Each Pyramid’s smoothness is a true testament to early Egypt’s architectural prowess, and of course, dedication. What’s absolutely mind-blowing, however, is that the preciseness of the Pyramids surpasses even some of the buildings in modern-day societies.

Yet, even with these breakthroughs in research, scholarly debate is still ongoing regarding how exactly the Pyramids were built. Another fascinating fact is that the alignment of the Pyramids with the stars (particularly the orientation towards the Orion constellation), suggests that the Pyramids have some sort of astronomical significance. A niche group of people, albeit sounding unfathomable, purely believe that the Pyramids were placed on Earth by aliens.
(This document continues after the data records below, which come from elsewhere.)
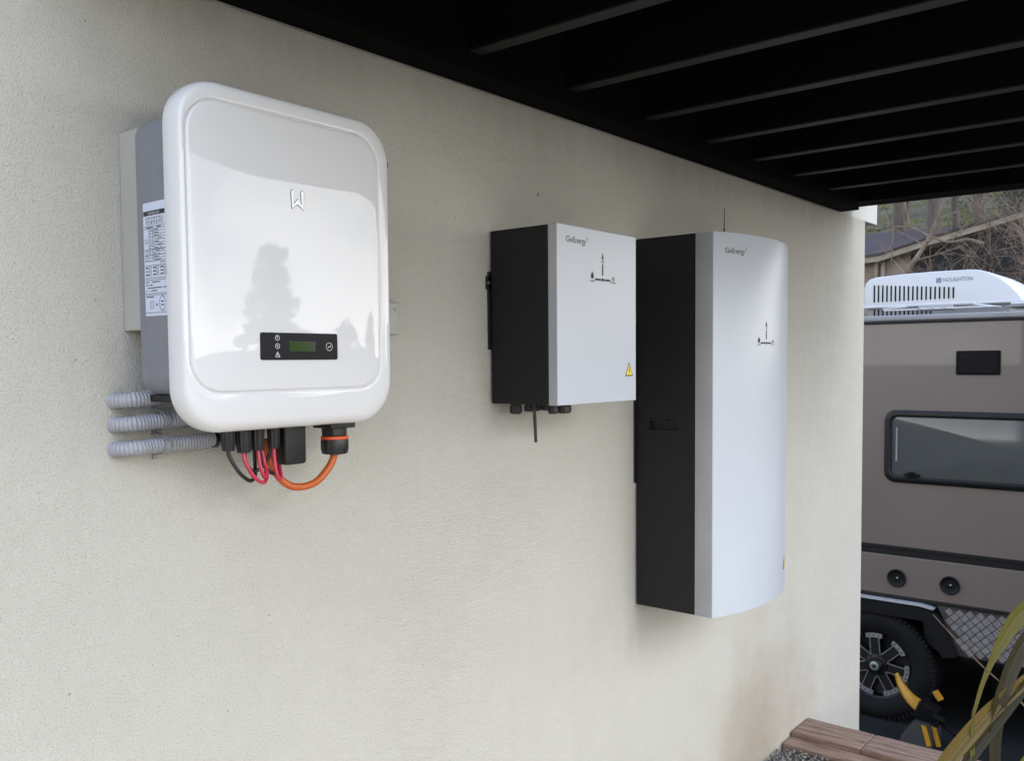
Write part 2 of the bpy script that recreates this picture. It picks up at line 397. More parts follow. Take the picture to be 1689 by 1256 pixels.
# ------------------------------------------------------------------ ground, driveway, hillside
def structure(o): o['kind'] = 'structure'; return o
bm = B()
def gz(x, y):
    z = -2.5
    if x > 9.2: z += min((x-9.2), 5)*.60
    if x > 14.2: z += (min(x, 60)-14.2)*.30
    k = min(1, max(0, (y+8)/7)); k = k*k*(3-2*k)
    return -2.5+(z+2.5)*k
NX, NY = 70, 60
xs = [-300, -120, -50, -20, -8, -3, 0, 2, 4, 6, 8, 9, 9.2, 9.6] + [10+.8*i for i in range(40)] + [44, 50, 60, 90, 160, 320]
ys = [-320, -150, -70, -35, -20, -12, -8, -6, -4, -2.5] + [-1.5+.8*i for i in range(32)] + [26, 30, 40, 70, 150, 320]
g = [[bm.verts.new((x, y, gz(x, y) + (0 if x < 9.3 else .22*mnoise.noise(Vector((x*.5, y*.5, 0)))))) for y in ys] for x in xs]
for i in range(len(xs)-1):
    for j in range(len(ys)-1): bm.faces.new((g[i][j], g[i+1][j], g[i+1][j+1], g[i][j+1]))
fixn(bm)
structure(obj('hillside', bm, MT['soil'], smooth=True))
bm = B(); box(bm, 3.475, 9.1, -14, 14, -2.56, -2.488)
structure(obj('driveway', bm, MT['asphalt']))
bm = B(); box(bm, -6, 3.20, -14, -.002, -2.6, -1.472)
structure(obj('garden_ground', bm, MT['stone_dark']))

# gravel: a bed of individual stones
bm = B()
def stone(bm, c, s):
    r = bmesh.ops.create_icosphere(bm, subdivisions=1, radius=s)
    R = Matrix.Rotation(random.random()*6.3, 3, Vector((random.random()-.5, random.random()-.5, random.random()-.5)).normalized())
    k = Vector((1, random.uniform(.6, 1), random.uniform(.45, .8)))
    for v in r['verts']:
        q = Vector((v.co.x*k.x, v.co.y*k.y, v.co.z*k.z))*random.uniform(.82, 1.12)
        v.co = R @ q + Vector(c)
for i in range(2500):
    x = random.uniform(2.78, 3.205); y = random.uniform(-.46, -.004)
    stone(bm, (x, y, -1.466+random.uniform(0, .026)+(x-3.2)*.03), random.uniform(.0045, .0095))
go = obj('gravel', bm, MT['stone']); go['kind'] = 'stuff'

# ------------------------------------------------------------------ house wall
W = thing('house_wall', 'long cream rendered house wall with rough painted finish carrying the three electrical units', 'wall', (4.08, .1, -2.5))
bm = B(); box(bm, -6, 4.083, 0, .22, -2.55, .5965, bev=.002, seg=2)
obj('wall_face', bm, MT['stucco'], W)
bm = B(); box(bm, -6, 4.255, .004, .30, .5967, 1.9, bev=.002)
obj('upper_band', bm, mat('white_painted_render', (.47, .465, .43), .85, bump=(300, .5, .002), var=(4, .06)), W)
bm = B()
for (u, z) in ((1.262, .392), (1.75, .40)):
    cyl(bm, (u, .002, z), (u, -.002, z), .0012, .0010, 8)
    box(bm, u-.0005, u+.0005, -.0015, 0, z-.008, z-.001)
obj('nail', bm, MT['ink'], W)

# ------------------------------------------------------------------ deck overhead
Dk = thing('overhead_deck', 'black stained timber deck overhead with joists running out from the wall', 'deck', (2.2, -.05, .6))
DX0, DX1, DY = .56, 3.94, -1.64
bm = B(); box(bm, DX0, 3.775, -.078, -.0005, .5975, .80, bev=.003); obj('ledger_beam', bm, MT['deck_black'], Dk)
jx = [.04+.338*i for i in range(1, 12)]
jt = [1.438, 1.782, 2.122, 2.462, 2.785, 3.108, 3.45]
js = [.62] + jt
for x in js:
    bm = B(); box(bm, x-.021, x+.021, DY+.046, -.0785, .6385, .778, bev=.002)
    jo = obj('joist', bm, MT['deck_black'], Dk)
    bm = B(); box(bm, x-.018, x+.018, DY+.048, -.0800, .634, .6383, bev=.001)  # thin added strip, its lighter colour standing for the lit underside
    obj('joist_lit_strip', bm, MT['joist_lit_black'], jo)
bm = B(); box(bm, 3.80, DX1, DY, -.0005, .6355, .80, bev=.003); obj('end_beam', bm, MT['deck_black'], Dk)
bm = B(); box(bm, DX0, 3.7995, DY, DY+.045, .636, .80, bev=.003); obj('outer_beam', bm, MT['deck_black'], Dk)
for i in range(13):
    y1 = -.004-i*.139
    bm = B(); box(bm, DX0, DX1+.01, y1-.1385, y1, .802, .83, bev=.002); obj('deck_board', bm, MT['deck_black'], Dk)

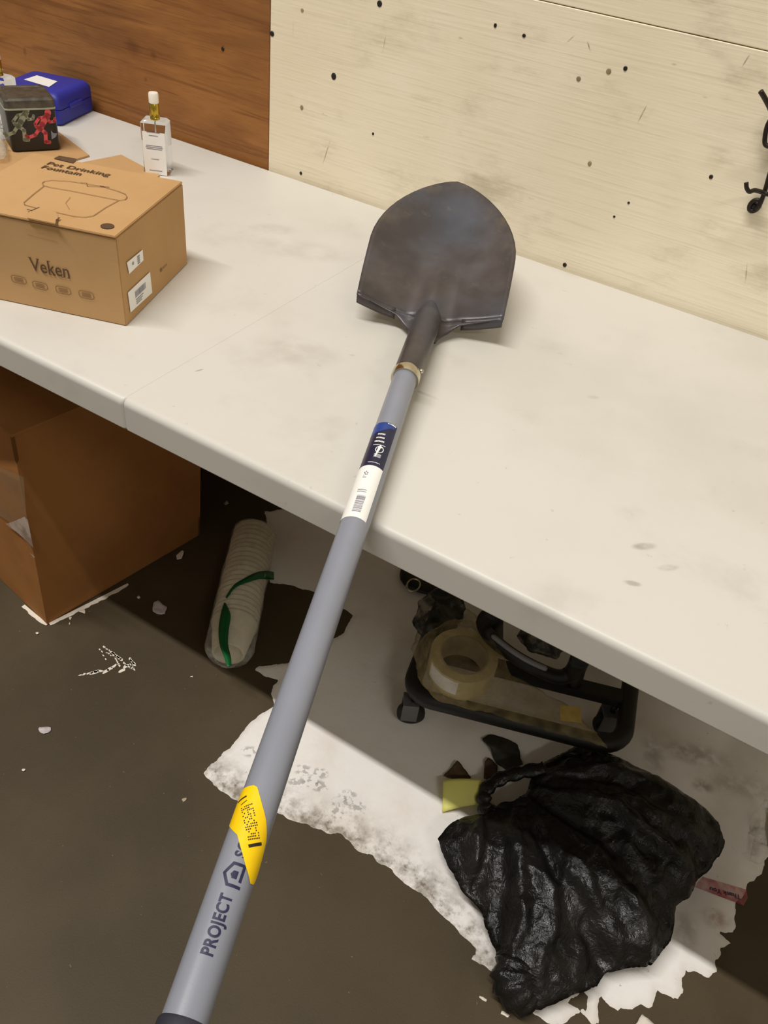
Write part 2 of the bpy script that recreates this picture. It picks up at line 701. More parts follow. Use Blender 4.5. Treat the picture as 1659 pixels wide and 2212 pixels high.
MAT = {}
MAT['floor'] = make_floor()
MAT['paint'] = make_paint()
MAT['cream'] = make_cream_wall()
MAT['brown'] = make_brown_wall()
MAT['plastic'] = make_table_plastic()
MAT['steel'] = make_blade_steel()
MAT['card'] = make_card('kraft_cardboard', (194, 155, 108), (184, 144, 96))
MAT['card_dark'] = make_card('old_brown_cardboard', (172, 118, 66), (156, 104, 58))
MAT['bag'] = make_bag()
MAT['backing'] = simple('dark_stud_backing', lin((50, 38, 26)), .8)
MAT['chrome'] = simple('polished_collar_metal', lin((206, 198, 176)), .16, 1.0, .05)
MAT['handle'] = simple('grey_coated_fibreglass', lin((138, 141, 152)), .36, 0, .03, 20, .04, 500)
MAT['navy'] = simple('dark_navy_print', lin((34, 34, 66)), .45, 0, .1)
MAT['labelnavy'] = simple('navy_label_paper', lin((30, 32, 62)), .35, 0, .1)
MAT['labelblue'] = simple('blue_label_print', lin((36, 66, 140)), .35, 0, .15)
MAT['labelwhite'] = simple('white_label_paper', lin((246, 244, 240)), .4, 0, .02)
MAT['labelgrey'] = simple('grey_label_print', lin((138, 136, 150)), .5, 0, .1)
MAT['yellow'] = simple('yellow_sticker_paper', lin((255, 208, 0)), .4, 0, .04)
MAT['ink'] = simple('black_print', lin((36, 30, 22)), .6, 0, .1)
MAT['brownink'] = simple('brown_print', lin((92, 66, 42)), .8, 0, .1)
MAT['softink'] = simple('faint_brown_print', lin((140, 104, 66)), .8, 0, .08)
MAT['grip'] = simple('dark_rubber', lin((44, 44, 56)), .6, 0, .1, 30, .1)
MAT['greymetal'] = simple('grey_powder_coated_metal', lin((110, 110, 112)), .45, .3, .06)
MAT['nailgrey'] = simple('dull_nail_head', lin((150, 134, 106)), .6, 0, .2)
MAT['blackmetal'] = simple('black_powder_coated_metal', lin((22, 22, 20)), .5, 0, .2, 40, .1)
MAT['blackwire'] = simple('dark_bronze_wire', lin((44, 34, 26)), .42, .4, .15)
MAT['blackplastic'] = simple('black_moulded_plastic', lin((20, 20, 20)), .45, 0, .2)
MAT['greyplastic'] = simple('grey_moulded_plastic', lin((150, 150, 160)), .4, 0, .06)
MAT['bluecase'] = simple('blue_moulded_plastic', lin((44, 50, 156)), .5, 0, .08, 30, .15, 400)
MAT['tin'] = simple('black_printed_tin', lin((34, 30, 26)), .32, .1, .2)
MAT['tinlid'] = simple('worn_tin_lid', lin((86, 80, 70)), .4, .3, .3, 60)
MAT['tinrim'] = simple('pale_tin_rim', lin((170, 172, 150)), .35, .2)
MAT['red'] = simple('red_runner_print', lin((214, 84, 90)), .4, 0, .06)
MAT['green'] = simple('pale_green_runner_print', lin((150, 152, 128)), .4, 0, .08)
MAT['bluegrey'] = simple('pale_blue_print', lin((130, 136, 150)), .4, 0, .08)
MAT['gold'] = simple('gold_spray_collar', lin((196, 168, 62)), .25, .9, .05)
MAT['whitecap'] = simple('white_plastic_cap', lin((246, 238, 226)), .35, 0, .02)
MAT['foam'] = simple('white_foam', lin((214, 204, 178)), .7, 0, .06, 25, .15, 200)
MAT['greentape'] = simple('green_printed_band', lin((8, 92, 44)), .3, 0, .12)
MAT['amber'] = simple('amber_parcel_tape', lin((196, 168, 92)), .25, 0, .12, 60)
MAT['core'] = simple('cardboard_tape_core', lin((176, 160, 132)), .8, 0, .08)
MAT['tapeside'] = simple('wound_clear_tape', lin((206, 190, 142)), .3, 0, .1, 50)
MAT['note'] = simple('yellow_note_paper', lin((232, 228, 128)), .7, 0, .03)
MAT['leaf'] = simple('dry_brown_leaf', lin((74, 56, 34)), .75, 0, .3, 50, .2)
MAT['darkscrap'] = simple('dark_scrap', lin((46, 44, 36)), .6, 0, .3, 50, .2)
MAT['rubber'] = simple('black_rubber', lin((22, 20, 18)), .6, 0, .2)
MAT['torn'] = simple('torn_white_paper', lin((232, 222, 206)), .75, 0, .06, 80, .2)
MAT['film'] = film('clear_plastic_film', (.75, .73, .66), .16, .12)
MAT['bagfilm'] = film('yellowed_plastic_bag', lin((186, 168, 122)), .20, .12, .8, 45)
MAT['greybag'] = film('smoky_plastic_bag', lin((46, 48, 46)), .75, .2, .8, 40)
MAT['pinktape'] = film('pink_translucent_tape', lin((206, 112, 116)), .34, .3, .2, 30)
MAT['packtape'] = film('clear_parcel_tape', lin((168, 140, 108)), .22, .12, .2, 9)
MAT['tapewhite'] = film('torn_tape_end_film', lin((206, 188, 176)), .6, .2, .3, 30)
MAT['chip'] = simple('grey_paint_chip', lin((196, 186, 188)), .6, 0, .15, 120)


def make_glass():
    t = NT('clear_bottle_glass')
    t.fin((.92, .94, .94), .03, 0, t.bump(t.noise(6, 2), .03, .001))
    t.b.inputs['Transmission Weight'].default_value = 1.0
    t.b.inputs['IOR'].default_value = 1.25
    return t.m


MAT['glass'] = make_glass()

# ------------------------------------------------------------------ floor and paint
b = box_bm((5.0, 3.0, .06), (0, -1.5 + .0, -.03))
floor = obj('floor', b, MAT['floor'])
tag(floor, 'dark brown concrete floor with worn white paint', kind='structure')


def px_poly(pts):
    return [tuple(PZ(x, y)[:2]) for x, y in pts]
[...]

Manmade or supernatural, the Pyramids are a truly fascinating work of architecture that will continue to intrigue the minds of people worldwide.

Legacy, Cultural Impact, and Contemporary Discoveries

What remains of the Pyramids is nothing more than appearance and history. Unfortunately, the Pyramids have fallen victim to ransacking and plundering over the centuries, with nearly all of the interior remains never to be found. The peaks of each Pyramid have also eroded overtime due to natural and manmade devastations.

Even so, the mysteries of the Pyramids have inspired thousands of theories, expeditions, and even battles. From the story of alien intervention to Herodotus’ ancient Greek theories, the Pyramids will forever be a catalyst for inquiry and imagination.

No other world wonder represents human ingenuity and dedication quite like the Pyramids of Egypt. The silence of its presence on the Giza Plateau juxtaposes the conversations surrounding its construction.

Only time can tell the truth behind the Great Pyramids of Giza, but one things remains for certain: they deserve a spot on your travel bucket list, and a trip to Cairo is a must to explore!